▸ Problem statement:
What follows is a listing; restate every line of it word for word.

▸ Collected material:
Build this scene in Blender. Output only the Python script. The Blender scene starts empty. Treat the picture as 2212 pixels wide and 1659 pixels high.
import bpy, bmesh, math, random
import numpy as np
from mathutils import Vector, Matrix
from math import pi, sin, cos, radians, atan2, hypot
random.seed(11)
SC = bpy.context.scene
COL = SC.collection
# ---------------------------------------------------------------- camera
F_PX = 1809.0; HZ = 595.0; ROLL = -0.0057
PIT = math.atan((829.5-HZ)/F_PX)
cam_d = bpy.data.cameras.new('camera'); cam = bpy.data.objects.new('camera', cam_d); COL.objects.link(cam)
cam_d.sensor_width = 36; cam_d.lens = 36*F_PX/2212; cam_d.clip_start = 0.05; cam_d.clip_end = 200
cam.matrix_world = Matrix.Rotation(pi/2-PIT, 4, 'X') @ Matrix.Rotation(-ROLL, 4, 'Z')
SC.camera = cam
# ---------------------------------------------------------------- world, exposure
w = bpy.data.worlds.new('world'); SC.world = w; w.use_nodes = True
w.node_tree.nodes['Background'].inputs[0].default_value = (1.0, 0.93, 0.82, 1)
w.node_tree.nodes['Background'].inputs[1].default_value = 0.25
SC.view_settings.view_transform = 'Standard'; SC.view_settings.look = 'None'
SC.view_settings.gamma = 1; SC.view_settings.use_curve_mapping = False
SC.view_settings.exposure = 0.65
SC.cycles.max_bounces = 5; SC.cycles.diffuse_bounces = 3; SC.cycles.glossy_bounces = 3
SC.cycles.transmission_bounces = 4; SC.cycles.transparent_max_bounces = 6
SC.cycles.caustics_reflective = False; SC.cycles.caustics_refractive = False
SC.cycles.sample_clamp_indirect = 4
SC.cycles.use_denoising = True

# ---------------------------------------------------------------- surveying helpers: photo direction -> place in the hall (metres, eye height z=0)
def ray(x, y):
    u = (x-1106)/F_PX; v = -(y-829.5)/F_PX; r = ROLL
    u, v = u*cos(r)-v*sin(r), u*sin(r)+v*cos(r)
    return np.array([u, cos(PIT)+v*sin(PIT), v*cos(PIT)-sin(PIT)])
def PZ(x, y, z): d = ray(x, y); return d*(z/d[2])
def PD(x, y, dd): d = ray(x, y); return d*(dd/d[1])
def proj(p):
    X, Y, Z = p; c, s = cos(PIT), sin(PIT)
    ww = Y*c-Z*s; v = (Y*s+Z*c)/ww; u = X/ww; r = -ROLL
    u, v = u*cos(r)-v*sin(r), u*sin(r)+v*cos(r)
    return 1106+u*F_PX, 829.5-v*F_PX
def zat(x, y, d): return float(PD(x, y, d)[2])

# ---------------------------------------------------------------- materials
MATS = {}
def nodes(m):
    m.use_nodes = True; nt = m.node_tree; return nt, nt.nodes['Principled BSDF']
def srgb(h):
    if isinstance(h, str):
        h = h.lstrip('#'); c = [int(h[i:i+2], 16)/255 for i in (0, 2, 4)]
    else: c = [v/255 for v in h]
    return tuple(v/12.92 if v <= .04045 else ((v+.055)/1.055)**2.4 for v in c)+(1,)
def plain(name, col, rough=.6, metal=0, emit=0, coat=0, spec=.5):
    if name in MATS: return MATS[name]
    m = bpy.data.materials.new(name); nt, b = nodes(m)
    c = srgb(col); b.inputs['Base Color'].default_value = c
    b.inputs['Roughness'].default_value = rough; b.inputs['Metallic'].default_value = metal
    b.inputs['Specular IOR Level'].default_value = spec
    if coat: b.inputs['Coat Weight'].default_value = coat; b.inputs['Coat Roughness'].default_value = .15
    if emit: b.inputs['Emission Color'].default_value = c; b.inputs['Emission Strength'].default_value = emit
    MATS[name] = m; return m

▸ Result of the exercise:
Build this scene in Blender. Output only the Python script. The Blender scene starts empty. Treat the picture as 2212 pixels wide and 1659 pixels high.
import bpy, bmesh, math, random
import numpy as np
from mathutils import Vector, Matrix
from math import pi, sin, cos, radians, atan2, hypot
random.seed(11)
SC = bpy.context.scene
COL = SC.collection
# ---------------------------------------------------------------- camera
F_PX = 1809.0; HZ = 595.0; ROLL = -0.0057
PIT = math.atan((829.5-HZ)/F_PX)
cam_d = bpy.data.cameras.new('camera'); cam = bpy.data.objects.new('camera', cam_d); COL.objects.link(cam)
cam_d.sensor_width = 36; cam_d.lens = 36*F_PX/2212; cam_d.clip_start = 0.05; cam_d.clip_end = 200
cam.matrix_world = Matrix.Rotation(pi/2-PIT, 4, 'X') @ Matrix.Rotation(-ROLL, 4, 'Z')
SC.camera = cam
# ---------------------------------------------------------------- world, exposure
w = bpy.data.worlds.new('world'); SC.world = w; w.use_nodes = True
w.node_tree.nodes['Background'].inputs[0].default_value = (1.0, 0.93, 0.82, 1)
w.node_tree.nodes['Background'].inputs[1].default_value = 0.25
SC.view_settings.view_transform = 'Standard'; SC.view_settings.look = 'None'
SC.view_settings.gamma = 1; SC.view_settings.use_curve_mapping = False
SC.view_settings.exposure = 0.65
SC.cycles.max_bounces = 5; SC.cycles.diffuse_bounces = 3; SC.cycles.glossy_bounces = 3
SC.cycles.transmission_bounces = 4; SC.cycles.transparent_max_bounces = 6
SC.cycles.caustics_reflective = False; SC.cycles.caustics_refractive = False
SC.cycles.sample_clamp_indirect = 4
SC.cycles.use_denoising = True

# ---------------------------------------------------------------- surveying helpers: photo direction -> place in the hall (metres, eye height z=0)
def ray(x, y):
    u = (x-1106)/F_PX; v = -(y-829.5)/F_PX; r = ROLL
    u, v = u*cos(r)-v*sin(r), u*sin(r)+v*cos(r)
    return np.array([u, cos(PIT)+v*sin(PIT), v*cos(PIT)-sin(PIT)])
def PZ(x, y, z): d = ray(x, y); return d*(z/d[2])
def PD(x, y, dd): d = ray(x, y); return d*(dd/d[1])
def proj(p):
    X, Y, Z = p; c, s = cos(PIT), sin(PIT)
    ww = Y*c-Z*s; v = (Y*s+Z*c)/ww; u = X/ww; r = -ROLL
    u, v = u*cos(r)-v*sin(r), u*sin(r)+v*cos(r)
    return 1106+u*F_PX, 829.5-v*F_PX
def zat(x, y, d): return float(PD(x, y, d)[2])

# ---------------------------------------------------------------- materials
MATS = {}
def nodes(m):
    m.use_nodes = True; nt = m.node_tree; return nt, nt.nodes['Principled BSDF']
def srgb(h):
    if isinstance(h, str):
        h = h.lstrip('#'); c = [int(h[i:i+2], 16)/255 for i in (0, 2, 4)]
    else: c = [v/255 for v in h]
    return tuple(v/12.92 if v <= .04045 else ((v+.055)/1.055)**2.4 for v in c)+(1,)
def plain(name, col, rough=.6, metal=0, emit=0, coat=0, spec=.5):
    if name in MATS: return MATS[name]
    m = bpy.data.materials.new(name); nt, b = nodes(m)
    c = srgb(col); b.inputs['Base Color'].default_value = c
    b.inputs['Roughness'].default_value = rough; b.inputs['Metallic'].default_value = metal
    b.inputs['Specular IOR Level'].default_value = spec
    if coat: b.inputs['Coat Weight'].default_value = coat; b.inputs['Coat Roughness'].default_value = .15
    if emit: b.inputs['Emission Color'].default_value = c; b.inputs['Emission Strength'].default_value = emit
    MATS[name] = m; return m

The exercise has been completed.